Thursday, April 20, 2017


So let me get this Brexit story straight: Conservative PM David Cameron, for (un)reasons of his own, foists a referendum on staying in the EU on the wool-gathering, ale-swilling British populace. Cameron was for REMAIN. REMAIN went down to defeat. LEAVE kicked ass. Cameron, personally, therefore, had to LEAVE, and doesn't seem to be terribly missed. (Perhaps he's removed himself to Paris.)

London ex-mayor Boris Johnson, who had all along been vociferously for REMAIN, suddenly came out just as stridently for LEAVE. Johnson is a zany fellow, educated in the high patrician manner, who enjoyed bicycling around London spouting Virgil in Latin at innocent commoners no matter how fast they ran away. It was thought for a time that Johnson toggled from REMAIN to LEAVE in order to become PM. But no, it was nothing as comprehensible as that, nothing quite as sane. It seems he had been seized by the same spirit of mischief that dominates all concerned with BREXIT.

Time out: Did the likes of these chaps ever really rule an empire? Hard to believe, innit.

Now Theresa May takes over, hell-bent for getting BREXIT right, finished, over and done with. Except at the last minute she suddenly craves an election to fortify her for the task, that being England pushing off from Europe, Scotland pushing off from England, borders mounted between Ireland and the rest. In short, a massive devolution, a great deal of unnecessary nonsense, what Simon Schama has called "The greatest act of unforced national self-harm yet known in modern history."

Perhaps May has cold feet, and hopes for an uprising against the folly of LEAVE, maybe even necessitating referendum 2.0, will stay her hand. Perhaps she prays nightly for the spirit of Winston Churchill to descend on and guide her but is troubled to find only that of Monty Python.

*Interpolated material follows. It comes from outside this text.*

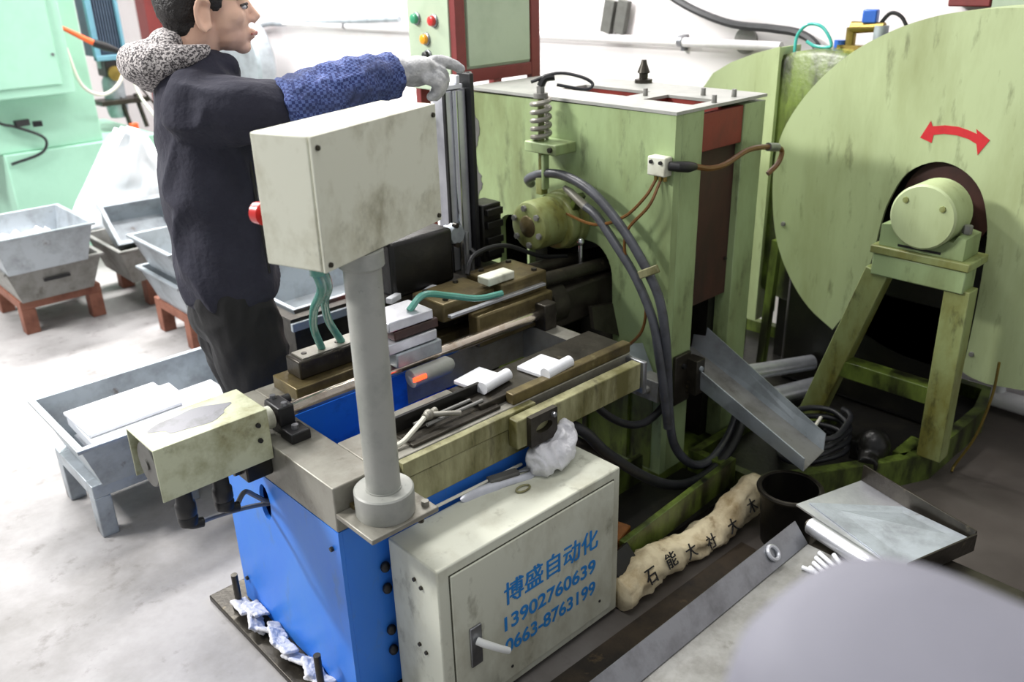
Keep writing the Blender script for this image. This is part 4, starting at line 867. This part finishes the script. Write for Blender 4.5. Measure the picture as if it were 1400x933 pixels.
part('bearing_saddle', curve_plate('bearing_saddle', [(.905, .769), (1.16, .769), (1.16, .835), (1.13, .84), (1.12, .82)]+[(1.03+.099*math.cos(a), .885+.099*math.sin(a)) for a in [math.radians(-40-100*k/12) for k in range(13)]][::-1][::-1][::-1]+[(.94, .82), (.93, .84), (.905, .835)], [], 'x', 2.63, 2.74), 'green', bs)
part('saddle_slot', B().box(2.628, 2.6299, .97, 1.10, .776, .783), 'black', bs)
bolts(bs, [(2.60, 1.085, .93), (2.60, .975, .92)], (-1, 0, 0), .010, .004, 'green_dirty')
for y in (.925, 1.14): part('saddle_bolt', B().cyl((2.68, y, .84), (2.68, y, .865), .014, None, 6), 'galv_dirty', bs)

# sump base
sb_ = thing('sump_base', 'oily green sump base under the stand and flywheel', 'base', (2.6, 1.4, 0))
foot = [(2.14, 1.20), (2.56, .955), (2.68, .90), (3.12, .90), (3.3, .95), (3.3, 2.35), (2.46, 2.35), (2.46, 1.48), (2.14, 1.48)]
b = B(); ins = [(2.17, 1.23), (2.57, .99), (2.69, .935), (3.1, .935), (3.26, .97), (3.26, 2.3), (2.49, 2.3), (2.49, 1.45), (2.17, 1.45)]
b.rings([[Vector((x, y, 0)) for x, y in foot], [Vector((x, y, .10)) for x, y in foot], [Vector((x, y, .10)) for x, y in ins], [Vector((x, y, .045)) for x, y in ins]])
part('sump_wall', b, 'green_oily', sb_, smooth=20)
part('sump_floor', curve_plate('sump_floor', [(x+(.006 if x < 2.3 else -.006), y+.004) for x, y in ins], [], 'z', .0455, .052), 'oily_black', sb_)  # near-black floor sheet inside the sump walls
part('stand_foot', B().box(2.6, 2.74, .96, 1.0, .046, .10), 'green_oily', sb_); part('stand_foot', B().box(2.58, 2.74, 1.26, 1.38, .046, .10), 'green_oily', sb_)
def ringcoil(cx, cy, z, rx, ry, n, r):
    return B().path([(cx+(rx+.01*math.sin(k*.7))*math.cos(k*2*math.pi/24), cy+(ry+.008*math.cos(k))*math.sin(k*2*math.pi/24), z+.028*k/24) for k in range(24*n)], r, 8)
part('cable_coil', ringcoil(2.48, 1.22, .07, .14, .10, 4, .010), 'black_rubber', label='coil of black cable lying in the oily sump', cat='cable', smooth=180)
b = B(); b.ell((2.56, 1.045, .11), (.06, .05, .07)); b.cyl((2.56, 1.06, .10), (2.47, 1.02, .09), .032); b.box(2.54, 2.62, 1.02, 1.12, .046, .12)
part('oil_pump', blob('oil_pump', b, .006, 2), 'oily_black', label='black oil pump lump beside the foot of the green stand', cat='pump', smooth=180)
part('white_stick', B().cyl((2.36, 1.20, .13), (2.56, 1.24, .15), .006), 'tube_white', label='thin white stick poking out beside the chute', cat='stick')
for i, (pz, m_, lb) in enumerate(((0, 'cable_grey', 'grey cable hanging down behind the green guard'), (.0, 'brass', 'yellow wire hanging to the floor beside the sump'))):
    part('loose_cable', B().tube([(2.80-.0*i, .90-.10*i, .42), (2.80, .88-.08*i, .30), (2.79, .87-.05*i, .15), (2.78, .86, .03 if i else .11), (2.76, .86-.0*i, .012 if i else .106)] if i else [(2.79, .93, .36), (2.79, .905, .25), (2.77, .90, .16), (2.75, .90, .11)], .007 if i == 0 else .0045, 8), m_, label=lb, cat='cable')
# silver wrapped pipes behind
part('wrapped_pipe', B().path([(2.50, 1.62, .20), (2.62, 1.57, .19), (2.9, 1.47, .17)], .03, 12), 'alum', label='upper foil wrapped pipe behind the chute', cat='pipe', group='foil wrapped pipes')
part('wrapped_pipe', B().path([(2.52, 1.55, .10), (2.62, 1.51, .10), (2.9, 1.41, .10)], .035, 12), 'alum', label='lower foil wrapped pipe behind the chute', cat='pipe', group='foil wrapped pipes')

# trough between cabinet and sump
tr = thing('drip_trough', 'green drip trough between the cabinet and the press foot', 'trough', (1.8, 1.33, 0))
part('trough_floor', B().box(1.47, 2.13, 1.29, 1.55, .0, .03), 'oily_black', tr)
part('trough_wall', B().beam((1.57, 1.285, .085), (2.12, 1.295, .115), .02, .09), 'green_oily', tr, bevel=.002)
part('trough_wall', B().beam((1.47, 1.545, .08), (1.97, 1.545, .08), .015, .10), 'green_oily', tr)
part('wood_block', B().obox((1.575, 1.36, .075), (.14, .11, .09), .25), 'wood_orange', label='oily orange wooden block beside the cabinet', cat='block', bevel=.005)
part('black_plate', B().obox((1.52, 1.235, .10), (.10, .02, .09), Matrix.Rotation(.15, 3, 'Z') @ Matrix.Rotation(-.7, 3, 'X')), 'black', label='black plastic plate leaning by the cabinet corner', cat='plate', bevel=.003)

# chute
ch = thing('scrap_chute', 'grey sheet metal chute sloping out of the press side', 'chute', (2.18, 1.25, .2))
N0, N1 = Vector((2.145, 1.60, .39)), Vector((2.085, 1.04, .235)); F0, F1 = Vector((2.295, 1.60, .39)), Vector((2.235, 1.06, .228))
def sheet(a, b_, c, d, t=.004):
    n = (b_-a).cross(d-a).normalized()*t
    return B().faces([a, b_, c, d, a+n, b_+n, c+n, d+n], [(3, 2, 1, 0), (4, 5, 6, 7), (0, 1, 5, 4), (1, 2, 6, 5), (2, 3, 7, 6), (3, 0, 4, 7)])
part('chute_floor', sheet(N0, N1, F1, F0), 'galv_dirty', ch)
part('near_wall', sheet(N0+Vector((0, 0, -.0)), N1, N1+Vector((-.005, 0, .045)), N0+Vector((-.005, 0, .075))), 'galv', ch)
part('far_wall', sheet(F0, F1, F1+Vector((.02, .01, .05)), F0+Vector((.02, 0, .10))), 'galv', ch)
part('chute_bracket', B().box(2.10, 2.142, 1.44, 1.491, .33, .45), 'dark_steel', ch, bevel=.002)
bolts(ch, [(2.12, 1.44, .42)], (0, -1, 0), .009, .006, 'galv')

# bucket
bu = thing('bucket', 'black round bucket on the floor under the chute', 'bucket', (2.03, 1.09, 0))
part('bucket_wall', B().rings([[Vector((2.055+r*math.cos(a), 1.06+r*math.sin(a), z)) for a in [2*math.pi*k/32 for k in range(32)]] for r, z in [(.07, 0), (.085, .17), (.093, .172), (.093, .184), (.08, .184), (.066, .02)]]), 'oily_black', bu)
part('bucket_rim', B().path([(2.055+.088*math.cos(a), 1.06+.088*math.sin(a), .18) for a in [2*math.pi*k/32 for k in range(32)]], .008, 8, closed=True), 'dark_steel', bu)

# sack strip with print
def sack_y(t): return 1.205+.012*math.sin(t*5)+.05*max(0, t-.7)
vs = []; fs = []; NS, NC = 90, 22
R = []
for i in range(NS+1):
    t_ = i/NS; x = 1.465+.665*t_; yc = sack_y(t_); h = .045+.012*math.sin(t_*9)+.05*max(0, t_-.72)
    R.append([Vector((x, yc+(.05+.004*math.sin(t_*14))*math.cos(a)*(1 if math.cos(a) > 0 else .9)+.014*noise.noise(Vector((x*18, math.cos(a)*2, math.sin(a)*2)))+.006*noise.noise(Vector((x*60, math.cos(a)*4, math.sin(a)*4))), .002+h+h*math.sin(a)*1.0+.010*noise.noise(Vector((x*20, math.cos(a)*2.2+4, math.sin(a)*2.2)))+.005*noise.noise(Vector((x*55, math.cos(a)*5+4, math.sin(a)*5))) if True else 0)) for a in [2*math.pi*k/NC for k in range(NC)]])
sk_ = thing('paper_sack', 'rolled beige sack printed with black characters on the floor by the trough', 'sack', (1.74, 1.2, 0))
part('sack_roll', B().rings(R), 'sack', sk_, smooth=180)
for i, chh in enumerate('石能大社大木'):
    t_ = .10+.14*i; x = 1.465+.665*t_; yc = sack_y(t_); h = .045+.012*math.sin(t_*9)+.05*max(0, t_-.72)
    a = math.radians(228); n_ = Vector((0, math.cos(math.radians(215)), math.sin(math.radians(150)))).normalized()
    u_ = Vector((1, 0, 0)); v_ = n_.cross(u_).normalized()
    org = Vector((x, yc+.05*math.cos(math.radians(150))*.95, .002+h+h*math.sin(math.radians(150))))+n_*.003
    part('print', text_mesh('print', chh, .042, .042, org-v_*.02, u_, v_, 0, .003), 'ink', sk_, smooth=0)
part('cardboard_sheet', B().faces([(.95, .85, .001), (1.94, .85, .001), (1.95, 1.14, .001), (.98, 1.155, .001), (.95, .85, .004), (1.94, .85, .005), (1.95, 1.14, .004), (.98, 1.155, .004)], [(3, 2, 1, 0), (4, 5, 6, 7), (0, 1, 5, 4), (1, 2, 6, 5), (2, 3, 7, 6), (3, 0, 4, 7)]), 'cardboard', label='oil soaked brown cardboard on the floor before the sack', cat='cardboard')

# ================================================================ FOREGROUND BENCH, PANS, HOOD
be = thing('low_bench', 'low steel bench in the right foreground', 'bench', (1.3, .55, 0))
part('bench_top', B().box(.62, 1.95, .30, .84, .225, .25), 'dark_steel', be, bevel=.003)
for x in (.66, 1.85):
    for y in (.34, .80): part('leg', B().box(x-.02, x+.02, y-.02, y+.02, 0, .225), 'dark_steel', be)
pn = thing('sheet_pan', 'wide shallow steel pan with a punched ring hole in the foreground', 'pan', (1.3, .55, .25))
part('pan_floor', B().box(.70, 1.755, .30, .865, .251, .255), 'galv_dirty', pn)
part('pan_lip', sheet(Vector((.70, .845, .255)), Vector((1.755, .845, .255)), Vector((1.755, .885, .302)), Vector((.70, .885, .302)), .004), 'steel', pn)
part('ring_eye', B().path([(1.625+.016*math.cos(a), .862+.012*math.sin(a), .287+.012*math.sin(a)) for a in [2*math.pi*k/20 for k in range(20)]], .0055, 8, closed=True), 'alum', pn)
Rp = Matrix.Rotation(math.radians(-17), 3, 'Z')
sp2 = thing('scrap_pan', 'bright scrap pan with raised rims beyond the steel roll', 'pan', (1.945, .745, .26), math.radians(-16), local=True)
part('pan_floor', B().box(-.12, .12, -.175, .175, 0, .005), 'alum', sp2)
part('pan_rim', B().box(.117, .122, -.175, .175, .005, .055), 'dark_steel', sp2, bevel=.001); part('pan_rim', B().box(-.12, .117, -.180, -.175, .0, .05), 'dark_steel', sp2, bevel=.001)
part('pan_insert', B().faces([(-.11, -.16, .006), (.11, -.17, .03), (.10, .02, .014), (-.09, .16, .006), (-.11, -.16, .009), (.11, -.17, .033), (.10, .02, .017), (-.09, .16, .009)], [(3, 2, 1, 0), (4, 5, 6, 7), (0, 1, 5, 4), (1, 2, 6, 5), (2, 3, 7, 6), (3, 0, 4, 7)]), 'galv', sp2)
rl = thing('steel_roll', 'bright steel tube lying between the two pans', 'tube', (1.77, .72, .256))
part('tube', B().cyl((1.80, .86, .279), (1.72, .52, .279), .023, None, 20), 'alum', rl); part('tube_slot', B().cyl((1.803, .868, .279), (1.80, .858, .279), .016, None, 16), 'dark_steel', rl)
random.seed(5)
for i, (px0, py0, px1, py1) in enumerate([(1.655, .80, 1.66, .765), (1.668, .787, 1.638, .715), (1.69, .79, 1.652, .70), (1.712, .796, 1.668, .695), (1.735, .80, 1.688, .69), (1.70, .70, 1.738, .765)]):
    part('aluminium_pin', B().cyl((px0, py0, .262), (px1, py1, .262+(.012 if i == 5 else 0)), .0055, None, 10), 'alum_white', label=['first', 'second', 'third', 'fourth', 'fifth', 'sixth'][i]+' thin white pin beside the steel roll, counted from the ring eye', cat='pin', group='pins beside the steel roll')
# near rounded hood
hd = thing('machine_hood', 'smooth grey rounded hood close in the lower right corner', 'hood', (.335, .10, 0))
R = []
for z, k in [(0, 1), (.6, 1), (1.2, 1), (1.265, 1), (1.288, .96), (1.303, .86), (1.311, .7), (1.315, .4)]:
    R.append([Vector((.367+.085*k*math.copysign(abs(math.cos(a))**.7, math.cos(a))*1.0, .096+.10*k*math.copysign(abs(math.sin(a))**.7, math.sin(a)), z)) for a in [2*math.pi*q/40 for q in range(40)]])
part('hood_shell', B().rings(R), 'hood_grey', hd, smooth=60)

As for Jeremy Corbyn, hierophant of the Labor Party, he has his own nonsenicals to deal with, such as which is the better expression of anti-imperialism, Hamas or Hezbollah.

What do you think? Tough one, innit?
Hezbollah, Hamas, take your pick.

But who am I to scoff? I'm an American citizen and my detestable president roars and tweets about sending an aircraft carrier toward N. Korea, in order to settle the irascible Kim Jong-un down. Turns out, the USS Carl Vinson was going the other way, steaming toward Australia. But what has Australia done to attract such attention?